Difficile alors d’imaginer qu’un quelconque durcissement de la régulation des flux financiers, pourtant réclamé à cor et à cris par les gouvernements européens depuis le mini krach boursier du début du mois d’août, puisse atteindre les dark pools. Les textes existent, mais les moyens manquent. “A l’heure actuelle, il est beaucoup trop facile de passer entre les mailles du filet, estime Bernard Collet. L’AMF aurait besoin de mobiliser 400, 500 personnes pour surveiller tous les mouvements sur tous les marchés. “

Et si toute régulation efficace est impossible sur les transactions menées dans les dark pools, il en est de même pour l’application d’une taxe éventuelle sur les flux financiers, comme les membres de l’UE l’ont appelé de leurs vœux.

Une réglementation contraire à l’économie de marché

L’histoire des dark pools est un peu celle de l’arroseur arrosé : bien qu’elles procèdent d’une volonté politique de libéraliser le secteur financier, les dark pools ont un fonctionnement totalement contraire aux principes de l’économie de marché. Ces travers ont été largement mis en évidence par le rapport sur la révision de la MIF, mais aussi par les membres du G20 Finances, réunis en avril, qui ont tenté de “rapatrier” le plus d’instruments financiers possible sur des marchés organisés.

Plusieurs autres pistes de réforme sont également à l’étude : parmi elles, la requalification des dark pools en SMN, afin de les soumettre aux mêmes obligations déclaratives, la création d’une base de données post-marché consolidée ou encore l’abaissement des seuils au-delà desquels les plateformes boursières doivent fournir un certain nombre d’informations sur leurs opérations.
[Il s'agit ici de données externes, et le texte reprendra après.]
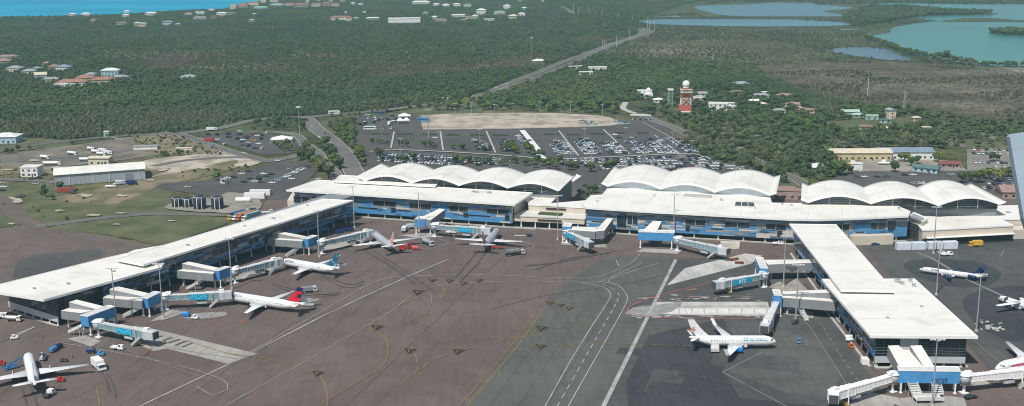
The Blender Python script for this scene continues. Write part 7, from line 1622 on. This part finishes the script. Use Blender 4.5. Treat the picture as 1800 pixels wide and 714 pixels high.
def cart(px,py,rz,label,col,cover=True,name='baggage_cart'):
    g=G(px,py); T=empty(name,label,'baggage cart',(g.x,g.y,.1),rad(rz)); mb=MB(); mb.box((0,0,.55),(3.2,1.6,.16)); mb.tube((1.6,0,.5),(2.5,0,.35),.05,n=5); mb.build('deck',DGREY,T)
    if cover:
        mb=MB(); mb.hexa([(-1.5,-.55,2.05),(1.5,-.55,2.05),(1.5,.55,2.05),(-1.5,.55,2.05)],[(-1.6,-.8,1.7),(1.6,-.8,1.7),(1.6,.8,1.7),(-1.6,.8,1.7)]); mb.box((-1.55,0,1.17),(.08,1.55,1.06)); mb.box((1.55,0,1.17),(.08,1.55,1.06)); mb.box((0,.76,1.17),(3.1,.06,1.06)); mb.box((0,-.76,1.17),(3.1,.06,1.06)); mb.build('cover',col,T)
    else: mb=MB(); mb.box((-.6,0,.95),(1.2,1.3,.65)); mb.box((.7,.1,.85),(.9,1.1,.45)); mb.build('luggage',col,T)
    wheels(T,[-1.1,1.1],.8,.25,.15)
def loader(px,py,rz,label,col):
    g=G(px,py); T=empty('belt_loader',label,'belt loader',(g.x,g.y,.1),rad(rz)); mb=MB(); mb.box((-.5,0,.75),(5,1.9,.7)); mb.build('body',col,T)
    mb=MB(); mb.hexa([(-3.4,-.45,1.3),(4.2,-.45,3.3),(4.2,.45,3.3),(-3.4,.45,1.3)],[(-3.4,-.45,1.05),(4.2,-.45,3.05),(4.2,.45,3.05),(-3.4,.45,1.05)]); mb.build('belt',RUBBER,T)
    for s_ in (-1,1): mb=MB(); mb.hexa([(-3.4,s_*.5-.05,1.45),(4.2,s_*.5-.05,3.45),(4.2,s_*.5+.05,3.45),(-3.4,s_*.5+.05,1.45)],[(-3.4,s_*.5-.05,1.05),(4.2,s_*.5-.05,3.05),(4.2,s_*.5+.05,3.05),(-3.4,s_*.5+.05,1.05)]); mb.build('side_rail',col,T)
    mb=MB(); mb.box((-1.8,-.75,1.6),(.9,.5,1.1)); mb.build('seat_cabin',col,T); wheels(T,[-2.2,1.4],.95,.38,.25)
lorry(174,648,-52,'white high lift catering lorry parked at the wing tip on lower left',8.5,3.,3.6)
lorry(207.5,615,-12,'white pickup truck below the nearest jet bridge',5.4,1.9,1.9,kind='pickup',name='pickup_truck',cat='pickup',cl=2.6)
lorry(86.5,697,80,'white van with dark load bed behind the tail of the lower left airliner',5.2,2.2,2.2,body=DGREY,kind='pickup',name='pickup_truck',cat='pickup',cl=2.4)
cart(94,619,75,'bright blue covered baggage cart, left of a pair beside the lower left airliner',BLUE); cart(103,614,60,'navy covered baggage cart, right of a pair beside the lower left airliner',NAVY); cart(160,621,-5,'long navy covered cart being towed below the nearest gate',NAVY); tug(177.5,625,-8,'blue tug towing the navy cart below the nearest gate',BLUE)
cart(112,636,-5,'open dark luggage cart by the nose of the lower left airliner',DGREY,False); tug(106,671,10,'small red tug at the tailplane of the lower left airliner',RED); loader(22,648,40,'blue belt loader on the left side of the lower left airliner',BLUE); loader(76,632,-80,'grey belt loader on the right side of the lower left airliner',GREYL); tug(3,642,0,'red tug at the left edge',RED)
lorry(25,565,-8,'white tank lorry before the glazed end of left pier',7,2.3,2.4,kind='tank'); lorry(2,560,0,'white lorry at the left edge before the pier end',6,2.3,2.4); tug(25.5,596.5,20,'small white tug beside the zebra stripes',WHITE)
cart(327,557,-10,'white topped blue cart below the second jet bridge',EB); tug(343,561,-10,'white tug right of the white topped blue cart',WHITE)
lorry(544,514,20,'grey service lorry behind the red tail',7,2.4,2.6,body=GREYC,cab=GREYL); loader(545,538,-10,'grey belt loader under the tail of the red tailed airliner',GREYL); tug(440,548,-30,'small dark tug by the wing of the red tailed airliner',DGREY)
for i,(x,y) in enumerate([(594,411),(601,409),(609,408),(617,407)]): cart(x,y,25,'dark blue baggage cart, %s from the left in the line by the terminal corner'%oord(i+1),NAVY)
lorry(569,408,30,'blue lorry beside the upper end of left pier',6.5,2.3,2.6,cab=BLUE,body=BLUE); tug(575,415,20,'blue tug before the upper end of left pier',NAVY)
lorry(711,407,85,'white lorry left of the blue ribbed gate room',6.5,2.3,2.8); lorry(724,402,10,'grey lorry behind the blue ribbed gate room',6,2.3,2.6,cab=GREYL,body=GREYL); lorry(793,411,8,'white pickup truck under the bannered jet bridge of left block',5.6,1.9,1.9,kind='pickup',name='pickup_truck',cat='pickup',cl=2.6)
cart(730,440,-5,'bright red covered cart, nearer the striped fin',RED); cart(723,437,-5,'dark red covered cart beside the bright red one',M('dark_red',(.25,.02,.02),.5)); cart(706,441,5,'low red luggage cart under the striped fin',RED,False); cart(868,438,5,'red luggage cart, left one behind the tail on airliner',RED,False); cart(880,438,5,'red luggage cart, right one behind the tail on airliner',RED,False); loader(712,438,10,'orange red belt loader under the striped fin airliner',RED)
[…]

Les propositions sont pertinentes, mais elles semblent vouées à l’échec si elles ne sont pas négociées et appliquées à l’échelle internationale. Rien n’est en effet plus simple pour une banque que d’aller travailler ailleurs, si elle estime que les conditions qui lui sont offertes sur telle ou telle place financière lui sont défavorables, et ce choix n’est pas sans conséquence sociale quand on sait le poids que représente le secteur bancaire et financier à Paris, Londres ou New York.